*DATASET RECORDS:*
########

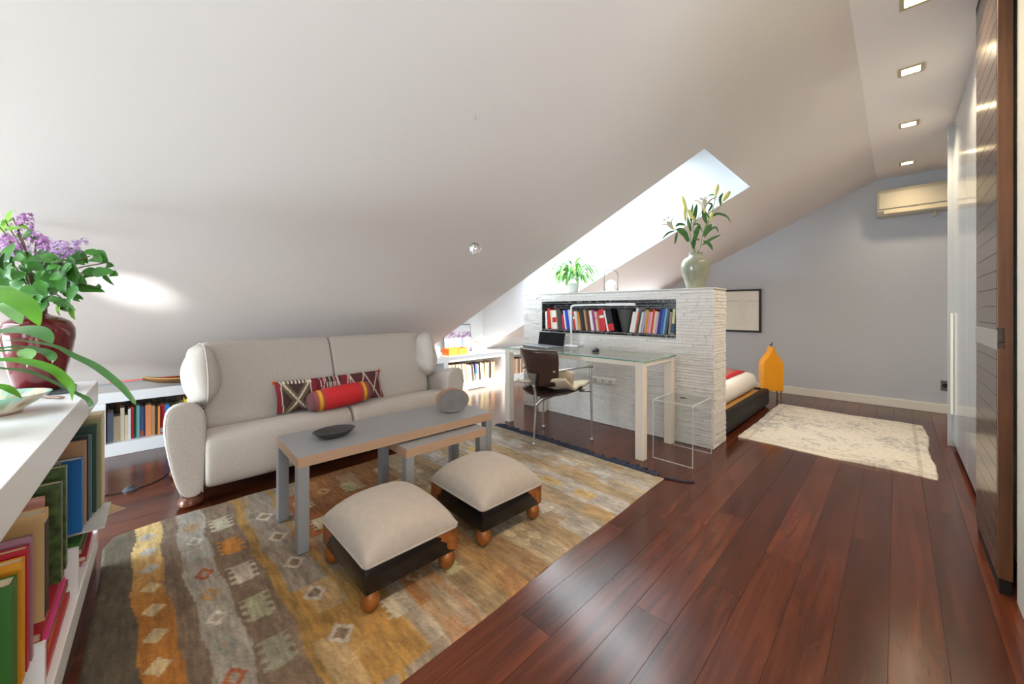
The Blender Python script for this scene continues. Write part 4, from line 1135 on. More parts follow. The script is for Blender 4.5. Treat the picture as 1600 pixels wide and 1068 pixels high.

########

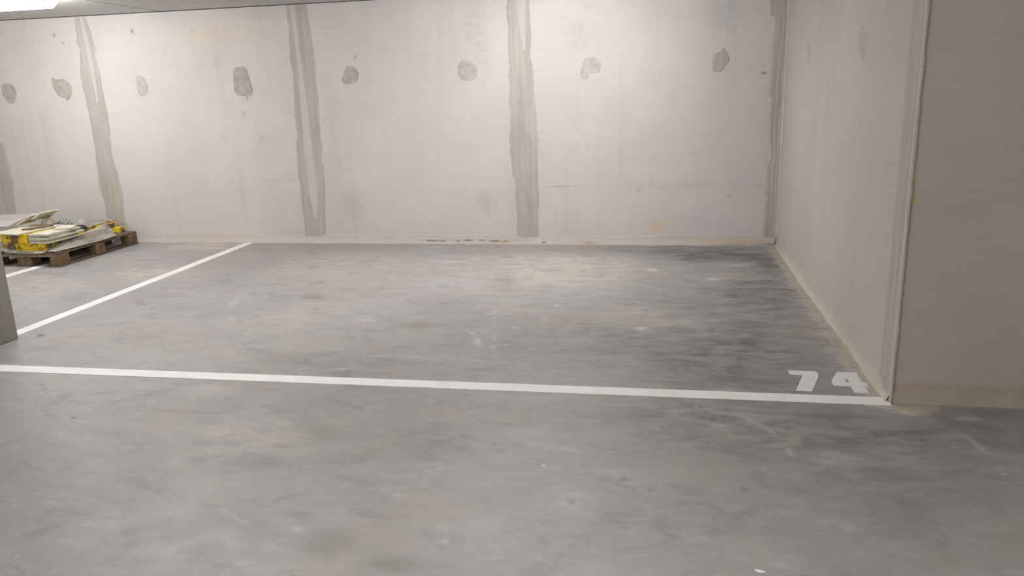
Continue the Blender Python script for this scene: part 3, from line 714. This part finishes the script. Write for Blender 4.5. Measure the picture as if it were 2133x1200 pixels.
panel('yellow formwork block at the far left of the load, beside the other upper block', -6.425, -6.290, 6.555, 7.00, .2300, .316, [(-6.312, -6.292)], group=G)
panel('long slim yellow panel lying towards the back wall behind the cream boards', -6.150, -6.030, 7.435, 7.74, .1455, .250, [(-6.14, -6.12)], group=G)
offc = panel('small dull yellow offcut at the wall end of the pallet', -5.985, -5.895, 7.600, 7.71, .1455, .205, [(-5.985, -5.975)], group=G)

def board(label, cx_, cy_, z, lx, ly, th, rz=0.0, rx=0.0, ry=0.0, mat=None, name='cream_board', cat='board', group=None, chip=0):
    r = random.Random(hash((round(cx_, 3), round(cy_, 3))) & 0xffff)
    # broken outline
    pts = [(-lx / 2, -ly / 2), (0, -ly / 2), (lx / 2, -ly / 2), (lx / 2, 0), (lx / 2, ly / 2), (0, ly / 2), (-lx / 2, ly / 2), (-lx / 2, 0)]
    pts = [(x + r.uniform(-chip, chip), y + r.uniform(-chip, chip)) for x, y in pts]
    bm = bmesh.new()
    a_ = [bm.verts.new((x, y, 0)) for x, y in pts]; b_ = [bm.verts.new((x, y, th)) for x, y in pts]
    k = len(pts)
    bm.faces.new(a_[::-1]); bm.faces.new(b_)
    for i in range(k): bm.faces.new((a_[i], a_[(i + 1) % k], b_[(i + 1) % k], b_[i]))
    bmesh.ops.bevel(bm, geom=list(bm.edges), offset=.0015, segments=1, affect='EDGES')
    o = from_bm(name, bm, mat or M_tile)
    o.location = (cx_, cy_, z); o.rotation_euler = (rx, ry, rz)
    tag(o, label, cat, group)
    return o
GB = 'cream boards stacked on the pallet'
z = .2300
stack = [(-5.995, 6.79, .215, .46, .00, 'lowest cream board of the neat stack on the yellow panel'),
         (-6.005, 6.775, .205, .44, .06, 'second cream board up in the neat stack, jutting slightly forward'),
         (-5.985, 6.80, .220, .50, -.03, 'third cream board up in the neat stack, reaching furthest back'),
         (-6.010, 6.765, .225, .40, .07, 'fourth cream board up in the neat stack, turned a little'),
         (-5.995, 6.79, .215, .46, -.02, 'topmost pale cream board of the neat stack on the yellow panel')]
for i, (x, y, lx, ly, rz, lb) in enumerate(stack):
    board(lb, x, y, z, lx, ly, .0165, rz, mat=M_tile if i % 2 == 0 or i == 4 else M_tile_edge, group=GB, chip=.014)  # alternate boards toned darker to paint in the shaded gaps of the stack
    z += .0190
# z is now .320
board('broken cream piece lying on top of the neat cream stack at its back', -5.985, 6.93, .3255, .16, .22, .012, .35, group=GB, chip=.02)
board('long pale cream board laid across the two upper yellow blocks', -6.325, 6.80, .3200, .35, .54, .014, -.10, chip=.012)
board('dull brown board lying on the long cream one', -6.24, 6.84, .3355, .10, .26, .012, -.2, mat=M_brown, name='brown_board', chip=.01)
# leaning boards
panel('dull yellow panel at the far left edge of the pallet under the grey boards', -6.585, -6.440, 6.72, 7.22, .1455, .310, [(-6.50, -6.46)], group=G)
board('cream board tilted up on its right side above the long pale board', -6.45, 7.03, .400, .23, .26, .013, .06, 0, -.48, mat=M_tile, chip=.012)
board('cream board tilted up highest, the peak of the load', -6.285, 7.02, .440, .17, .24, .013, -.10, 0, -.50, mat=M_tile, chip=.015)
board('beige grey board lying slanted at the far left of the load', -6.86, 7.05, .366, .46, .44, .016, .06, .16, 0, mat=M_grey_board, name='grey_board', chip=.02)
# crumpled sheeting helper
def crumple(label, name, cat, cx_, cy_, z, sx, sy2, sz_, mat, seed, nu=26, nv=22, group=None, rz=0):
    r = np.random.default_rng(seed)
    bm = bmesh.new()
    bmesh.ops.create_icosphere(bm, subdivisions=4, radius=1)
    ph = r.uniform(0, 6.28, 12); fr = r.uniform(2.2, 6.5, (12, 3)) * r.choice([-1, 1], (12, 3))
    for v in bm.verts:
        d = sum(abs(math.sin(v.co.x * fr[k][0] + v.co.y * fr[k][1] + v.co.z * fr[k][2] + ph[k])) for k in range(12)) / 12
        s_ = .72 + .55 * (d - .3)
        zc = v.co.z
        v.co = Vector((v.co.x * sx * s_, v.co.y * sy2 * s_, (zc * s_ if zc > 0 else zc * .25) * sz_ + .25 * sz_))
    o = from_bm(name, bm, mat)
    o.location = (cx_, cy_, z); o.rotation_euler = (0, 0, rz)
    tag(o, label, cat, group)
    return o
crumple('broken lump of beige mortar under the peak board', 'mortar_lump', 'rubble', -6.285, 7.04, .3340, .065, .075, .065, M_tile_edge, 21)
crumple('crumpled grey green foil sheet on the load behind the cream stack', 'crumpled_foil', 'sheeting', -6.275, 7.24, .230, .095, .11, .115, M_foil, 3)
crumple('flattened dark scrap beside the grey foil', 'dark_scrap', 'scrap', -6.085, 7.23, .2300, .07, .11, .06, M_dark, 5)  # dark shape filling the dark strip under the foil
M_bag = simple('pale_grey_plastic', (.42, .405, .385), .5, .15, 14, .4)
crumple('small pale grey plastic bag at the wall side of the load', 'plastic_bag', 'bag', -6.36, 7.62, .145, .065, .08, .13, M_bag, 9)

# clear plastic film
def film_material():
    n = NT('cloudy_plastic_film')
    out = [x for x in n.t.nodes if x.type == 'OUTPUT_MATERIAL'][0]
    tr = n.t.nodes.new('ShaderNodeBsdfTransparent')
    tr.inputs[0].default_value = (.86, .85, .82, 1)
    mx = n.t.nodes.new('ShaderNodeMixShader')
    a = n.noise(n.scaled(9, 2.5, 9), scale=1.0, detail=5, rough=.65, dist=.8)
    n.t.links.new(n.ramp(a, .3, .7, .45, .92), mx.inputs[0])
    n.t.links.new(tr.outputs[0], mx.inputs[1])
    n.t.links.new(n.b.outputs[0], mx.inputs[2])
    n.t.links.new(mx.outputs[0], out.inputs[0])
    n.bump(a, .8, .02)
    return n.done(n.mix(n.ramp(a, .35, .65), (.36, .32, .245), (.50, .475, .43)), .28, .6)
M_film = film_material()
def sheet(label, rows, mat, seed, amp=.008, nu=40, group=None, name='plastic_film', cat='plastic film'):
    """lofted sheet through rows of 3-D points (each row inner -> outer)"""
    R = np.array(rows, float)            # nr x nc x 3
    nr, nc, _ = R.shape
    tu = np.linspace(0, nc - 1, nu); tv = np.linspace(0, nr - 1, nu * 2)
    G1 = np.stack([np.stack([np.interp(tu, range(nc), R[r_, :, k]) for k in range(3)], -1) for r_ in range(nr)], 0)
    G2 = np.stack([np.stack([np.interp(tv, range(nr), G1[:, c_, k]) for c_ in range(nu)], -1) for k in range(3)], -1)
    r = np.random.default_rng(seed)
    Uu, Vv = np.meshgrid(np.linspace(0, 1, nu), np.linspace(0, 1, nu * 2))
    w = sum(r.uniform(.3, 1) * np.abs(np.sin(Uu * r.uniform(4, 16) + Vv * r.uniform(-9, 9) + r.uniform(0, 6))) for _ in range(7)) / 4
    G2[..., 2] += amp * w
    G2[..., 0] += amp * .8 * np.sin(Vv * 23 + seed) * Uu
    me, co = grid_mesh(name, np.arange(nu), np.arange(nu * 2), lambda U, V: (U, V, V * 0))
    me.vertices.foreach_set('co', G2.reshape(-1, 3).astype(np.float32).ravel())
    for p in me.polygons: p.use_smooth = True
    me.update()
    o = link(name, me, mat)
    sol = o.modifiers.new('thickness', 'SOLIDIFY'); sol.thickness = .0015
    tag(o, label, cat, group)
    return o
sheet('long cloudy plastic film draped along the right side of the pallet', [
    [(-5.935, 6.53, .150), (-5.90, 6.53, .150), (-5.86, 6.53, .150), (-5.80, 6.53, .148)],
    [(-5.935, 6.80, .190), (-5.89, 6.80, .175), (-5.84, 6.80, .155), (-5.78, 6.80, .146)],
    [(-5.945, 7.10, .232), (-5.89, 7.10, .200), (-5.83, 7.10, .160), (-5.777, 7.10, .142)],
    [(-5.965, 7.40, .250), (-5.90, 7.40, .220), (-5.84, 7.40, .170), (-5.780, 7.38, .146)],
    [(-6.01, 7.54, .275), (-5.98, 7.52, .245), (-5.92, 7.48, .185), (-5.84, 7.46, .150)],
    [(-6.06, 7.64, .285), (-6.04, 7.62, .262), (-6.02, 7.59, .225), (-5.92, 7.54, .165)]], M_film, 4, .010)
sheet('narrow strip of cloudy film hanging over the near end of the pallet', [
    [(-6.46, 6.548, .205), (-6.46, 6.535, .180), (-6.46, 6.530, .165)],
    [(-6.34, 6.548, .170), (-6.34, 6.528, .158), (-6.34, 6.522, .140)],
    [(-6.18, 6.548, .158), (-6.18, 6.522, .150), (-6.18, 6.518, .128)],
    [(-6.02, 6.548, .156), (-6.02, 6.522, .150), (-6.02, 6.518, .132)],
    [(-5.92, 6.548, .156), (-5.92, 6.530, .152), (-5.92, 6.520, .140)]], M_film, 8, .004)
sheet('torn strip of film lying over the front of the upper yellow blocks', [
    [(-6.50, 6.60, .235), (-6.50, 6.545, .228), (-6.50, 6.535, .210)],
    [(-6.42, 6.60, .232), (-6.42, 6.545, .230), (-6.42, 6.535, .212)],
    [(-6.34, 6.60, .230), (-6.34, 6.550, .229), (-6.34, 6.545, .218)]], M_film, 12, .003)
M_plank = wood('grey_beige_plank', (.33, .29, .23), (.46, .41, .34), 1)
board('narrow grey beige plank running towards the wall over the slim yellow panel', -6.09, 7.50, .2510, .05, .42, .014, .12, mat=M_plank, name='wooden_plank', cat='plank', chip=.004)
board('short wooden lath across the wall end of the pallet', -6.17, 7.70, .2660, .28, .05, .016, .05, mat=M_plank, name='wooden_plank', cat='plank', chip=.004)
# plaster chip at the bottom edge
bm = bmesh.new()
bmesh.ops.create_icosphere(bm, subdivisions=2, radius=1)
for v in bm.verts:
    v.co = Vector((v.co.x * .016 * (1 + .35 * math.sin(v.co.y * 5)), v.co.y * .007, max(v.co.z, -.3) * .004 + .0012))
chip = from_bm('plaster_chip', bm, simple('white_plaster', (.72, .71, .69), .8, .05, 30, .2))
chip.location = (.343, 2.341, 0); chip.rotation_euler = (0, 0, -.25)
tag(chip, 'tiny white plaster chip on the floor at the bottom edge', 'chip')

########

*EXERCISE BRIEF:*
Track down all lines above with the string "Write" and copy them.

*EXERCISE RESULT:*
The Blender Python script for this scene continues. Write part 4, from line 1135 on. More parts follow. The script is for Blender 4.5. Treat the picture as 1600 pixels wide and 1068 pixels high.
Continue the Blender Python script for this scene: part 3, from line 714. This part finishes the script. Write for Blender 4.5. Measure the picture as if it were 2133x1200 pixels.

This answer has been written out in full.